▶ Work to be completed
Retype the records below from their first line through the line containing "mesh_bm(bm), MT['red'], sign)", and include nothing else.

▶ Provided entries

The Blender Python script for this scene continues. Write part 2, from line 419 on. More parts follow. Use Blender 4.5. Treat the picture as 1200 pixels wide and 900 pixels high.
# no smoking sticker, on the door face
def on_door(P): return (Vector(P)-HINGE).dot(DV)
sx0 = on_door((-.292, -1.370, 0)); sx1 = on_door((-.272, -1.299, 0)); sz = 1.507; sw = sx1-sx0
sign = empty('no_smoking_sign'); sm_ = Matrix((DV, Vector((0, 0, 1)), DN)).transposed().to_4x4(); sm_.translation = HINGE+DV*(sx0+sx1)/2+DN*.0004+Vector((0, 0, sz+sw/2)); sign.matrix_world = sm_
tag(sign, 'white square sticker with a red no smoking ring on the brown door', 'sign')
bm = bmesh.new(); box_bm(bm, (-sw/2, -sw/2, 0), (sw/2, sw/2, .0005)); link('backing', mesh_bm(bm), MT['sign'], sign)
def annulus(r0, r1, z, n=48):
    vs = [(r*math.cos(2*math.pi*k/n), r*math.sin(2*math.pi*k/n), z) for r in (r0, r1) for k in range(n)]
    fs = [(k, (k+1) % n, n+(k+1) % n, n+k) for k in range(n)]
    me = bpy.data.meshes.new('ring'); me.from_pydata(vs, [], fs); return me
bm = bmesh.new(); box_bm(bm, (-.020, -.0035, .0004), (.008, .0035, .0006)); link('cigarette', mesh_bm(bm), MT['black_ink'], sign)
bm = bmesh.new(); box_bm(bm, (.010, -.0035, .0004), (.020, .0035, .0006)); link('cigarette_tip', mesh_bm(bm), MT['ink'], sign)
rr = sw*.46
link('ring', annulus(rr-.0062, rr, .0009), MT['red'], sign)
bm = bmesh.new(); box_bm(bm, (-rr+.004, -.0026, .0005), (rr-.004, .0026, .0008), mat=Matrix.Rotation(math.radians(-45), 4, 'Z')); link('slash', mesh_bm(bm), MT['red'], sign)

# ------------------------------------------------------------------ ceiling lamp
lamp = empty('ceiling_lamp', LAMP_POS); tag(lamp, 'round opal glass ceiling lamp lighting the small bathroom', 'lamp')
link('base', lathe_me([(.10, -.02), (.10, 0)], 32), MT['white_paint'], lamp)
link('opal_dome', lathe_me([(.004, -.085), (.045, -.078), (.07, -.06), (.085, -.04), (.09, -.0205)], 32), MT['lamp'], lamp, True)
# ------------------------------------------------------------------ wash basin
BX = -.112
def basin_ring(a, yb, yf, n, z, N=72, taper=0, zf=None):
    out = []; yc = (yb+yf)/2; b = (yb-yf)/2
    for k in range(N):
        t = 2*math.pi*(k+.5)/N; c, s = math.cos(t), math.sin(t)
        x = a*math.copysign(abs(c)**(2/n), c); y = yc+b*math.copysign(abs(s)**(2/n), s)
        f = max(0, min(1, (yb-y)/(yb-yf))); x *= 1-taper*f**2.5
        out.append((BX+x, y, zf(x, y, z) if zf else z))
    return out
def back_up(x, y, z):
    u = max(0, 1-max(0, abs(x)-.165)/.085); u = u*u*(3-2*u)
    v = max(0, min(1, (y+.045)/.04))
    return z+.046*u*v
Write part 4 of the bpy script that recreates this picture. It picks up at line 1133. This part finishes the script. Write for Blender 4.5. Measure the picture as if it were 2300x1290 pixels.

▶ Finished task
The Blender Python script for this scene continues. Write part 2, from line 419 on. More parts follow. Use Blender 4.5. Treat the picture as 1200 pixels wide and 900 pixels high.
# no smoking sticker, on the door face
def on_door(P): return (Vector(P)-HINGE).dot(DV)
sx0 = on_door((-.292, -1.370, 0)); sx1 = on_door((-.272, -1.299, 0)); sz = 1.507; sw = sx1-sx0
sign = empty('no_smoking_sign'); sm_ = Matrix((DV, Vector((0, 0, 1)), DN)).transposed().to_4x4(); sm_.translation = HINGE+DV*(sx0+sx1)/2+DN*.0004+Vector((0, 0, sz+sw/2)); sign.matrix_world = sm_
tag(sign, 'white square sticker with a red no smoking ring on the brown door', 'sign')
bm = bmesh.new(); box_bm(bm, (-sw/2, -sw/2, 0), (sw/2, sw/2, .0005)); link('backing', mesh_bm(bm), MT['sign'], sign)
def annulus(r0, r1, z, n=48):
    vs = [(r*math.cos(2*math.pi*k/n), r*math.sin(2*math.pi*k/n), z) for r in (r0, r1) for k in range(n)]
    fs = [(k, (k+1) % n, n+(k+1) % n, n+k) for k in range(n)]
    me = bpy.data.meshes.new('ring'); me.from_pydata(vs, [], fs); return me
bm = bmesh.new(); box_bm(bm, (-.020, -.0035, .0004), (.008, .0035, .0006)); link('cigarette', mesh_bm(bm), MT['black_ink'], sign)
bm = bmesh.new(); box_bm(bm, (.010, -.0035, .0004), (.020, .0035, .0006)); link('cigarette_tip', mesh_bm(bm), MT['ink'], sign)
rr = sw*.46
link('ring', annulus(rr-.0062, rr, .0009), MT['red'], sign)
bm = bmesh.new(); box_bm(bm, (-rr+.004, -.0026, .0005), (rr-.004, .0026, .0008), mat=Matrix.Rotation(math.radians(-45), 4, 'Z')); link('slash', mesh_bm(bm), MT['red'], sign)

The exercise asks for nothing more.